• **YOUR OBJECTIVE**
Omit the pictures, then reproduce every remaining record exactly.
:: DATA SHOWN ::
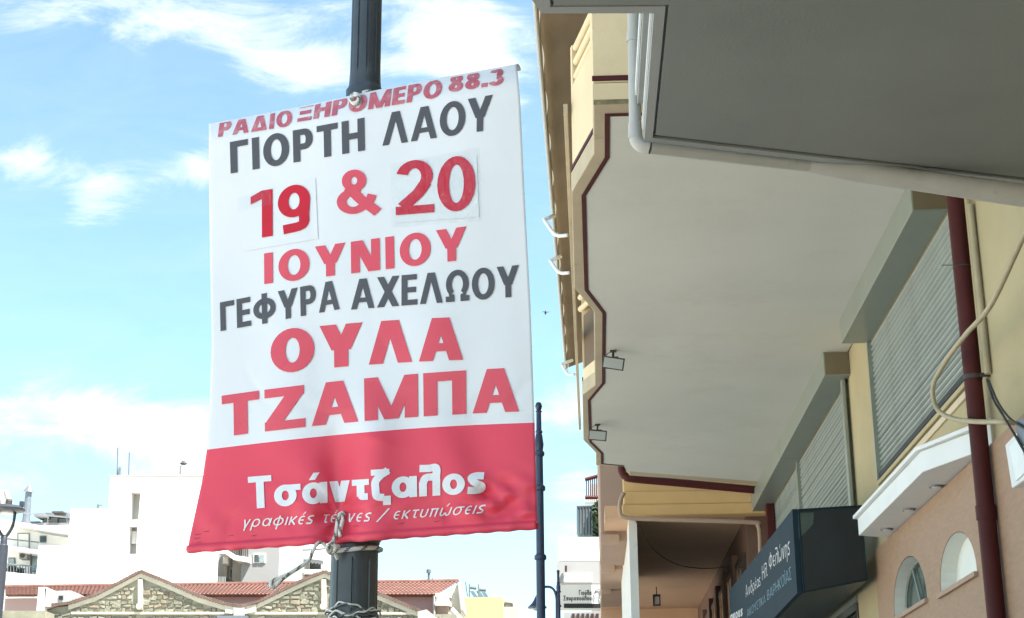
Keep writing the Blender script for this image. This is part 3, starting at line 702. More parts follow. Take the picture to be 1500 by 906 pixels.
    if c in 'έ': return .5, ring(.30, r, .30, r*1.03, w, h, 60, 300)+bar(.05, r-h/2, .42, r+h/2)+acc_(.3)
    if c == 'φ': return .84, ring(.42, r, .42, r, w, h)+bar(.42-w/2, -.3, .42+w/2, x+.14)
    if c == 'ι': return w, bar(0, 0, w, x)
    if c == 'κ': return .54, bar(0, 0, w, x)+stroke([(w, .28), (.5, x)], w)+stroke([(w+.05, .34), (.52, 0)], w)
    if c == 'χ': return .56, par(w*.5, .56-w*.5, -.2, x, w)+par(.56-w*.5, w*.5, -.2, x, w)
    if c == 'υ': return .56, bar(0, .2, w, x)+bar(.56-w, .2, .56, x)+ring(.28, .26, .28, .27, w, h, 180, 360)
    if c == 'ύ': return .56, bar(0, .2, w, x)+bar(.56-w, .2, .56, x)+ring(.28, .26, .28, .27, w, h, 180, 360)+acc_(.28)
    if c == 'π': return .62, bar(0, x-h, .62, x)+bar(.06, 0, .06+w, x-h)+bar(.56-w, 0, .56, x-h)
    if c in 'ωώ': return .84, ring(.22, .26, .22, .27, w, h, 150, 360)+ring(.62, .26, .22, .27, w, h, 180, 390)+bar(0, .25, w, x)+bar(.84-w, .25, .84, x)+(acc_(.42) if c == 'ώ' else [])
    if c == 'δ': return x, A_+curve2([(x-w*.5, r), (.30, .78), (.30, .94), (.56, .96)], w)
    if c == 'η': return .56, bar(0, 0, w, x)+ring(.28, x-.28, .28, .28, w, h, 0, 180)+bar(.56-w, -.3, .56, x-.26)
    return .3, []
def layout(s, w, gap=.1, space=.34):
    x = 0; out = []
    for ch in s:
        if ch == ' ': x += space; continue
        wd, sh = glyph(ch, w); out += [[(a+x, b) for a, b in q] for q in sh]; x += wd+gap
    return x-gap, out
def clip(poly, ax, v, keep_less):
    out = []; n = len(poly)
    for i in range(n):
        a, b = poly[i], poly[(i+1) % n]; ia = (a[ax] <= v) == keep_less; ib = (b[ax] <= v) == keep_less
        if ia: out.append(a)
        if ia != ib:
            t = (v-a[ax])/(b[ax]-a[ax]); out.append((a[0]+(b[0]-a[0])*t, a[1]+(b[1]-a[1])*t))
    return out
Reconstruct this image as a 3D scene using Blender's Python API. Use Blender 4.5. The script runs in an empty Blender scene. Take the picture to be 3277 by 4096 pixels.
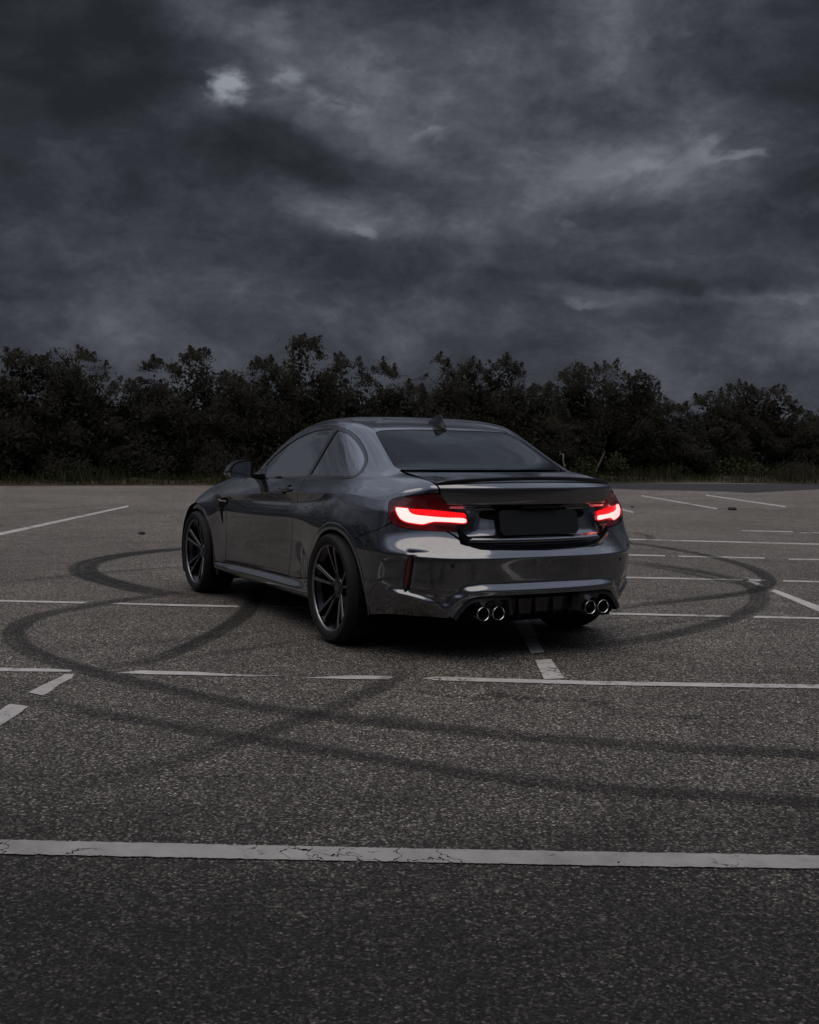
:::
• **REPLY**
Keep writing the Blender script for this image. This is part 3, starting at line 702. More parts follow. Take the picture to be 1500 by 906 pixels.
    if c in 'έ': return .5, ring(.30, r, .30, r*1.03, w, h, 60, 300)+bar(.05, r-h/2, .42, r+h/2)+acc_(.3)
    if c == 'φ': return .84, ring(.42, r, .42, r, w, h)+bar(.42-w/2, -.3, .42+w/2, x+.14)
    if c == 'ι': return w, bar(0, 0, w, x)
    if c == 'κ': return .54, bar(0, 0, w, x)+stroke([(w, .28), (.5, x)], w)+stroke([(w+.05, .34), (.52, 0)], w)
    if c == 'χ': return .56, par(w*.5, .56-w*.5, -.2, x, w)+par(.56-w*.5, w*.5, -.2, x, w)
    if c == 'υ': return .56, bar(0, .2, w, x)+bar(.56-w, .2, .56, x)+ring(.28, .26, .28, .27, w, h, 180, 360)
    if c == 'ύ': return .56, bar(0, .2, w, x)+bar(.56-w, .2, .56, x)+ring(.28, .26, .28, .27, w, h, 180, 360)+acc_(.28)
    if c == 'π': return .62, bar(0, x-h, .62, x)+bar(.06, 0, .06+w, x-h)+bar(.56-w, 0, .56, x-h)
    if c in 'ωώ': return .84, ring(.22, .26, .22, .27, w, h, 150, 360)+ring(.62, .26, .22, .27, w, h, 180, 390)+bar(0, .25, w, x)+bar(.84-w, .25, .84, x)+(acc_(.42) if c == 'ώ' else [])
    if c == 'δ': return x, A_+curve2([(x-w*.5, r), (.30, .78), (.30, .94), (.56, .96)], w)
    if c == 'η': return .56, bar(0, 0, w, x)+ring(.28, x-.28, .28, .28, w, h, 0, 180)+bar(.56-w, -.3, .56, x-.26)
    return .3, []
def layout(s, w, gap=.1, space=.34):
    x = 0; out = []
    for ch in s:
        if ch == ' ': x += space; continue
        wd, sh = glyph(ch, w); out += [[(a+x, b) for a, b in q] for q in sh]; x += wd+gap
    return x-gap, out
def clip(poly, ax, v, keep_less):
    out = []; n = len(poly)
    for i in range(n):
        a, b = poly[i], poly[(i+1) % n]; ia = (a[ax] <= v) == keep_less; ib = (b[ax] <= v) == keep_less
        if ia: out.append(a)
        if ia != ib:
            t = (v-a[ax])/(b[ax]-a[ax]); out.append((a[0]+(b[0]-a[0])*t, a[1]+(b[1]-a[1])*t))
    return out
Reconstruct this image as a 3D scene using Blender's Python API. Use Blender 4.5. The script runs in an empty Blender scene. Take the picture to be 3277 by 4096 pixels.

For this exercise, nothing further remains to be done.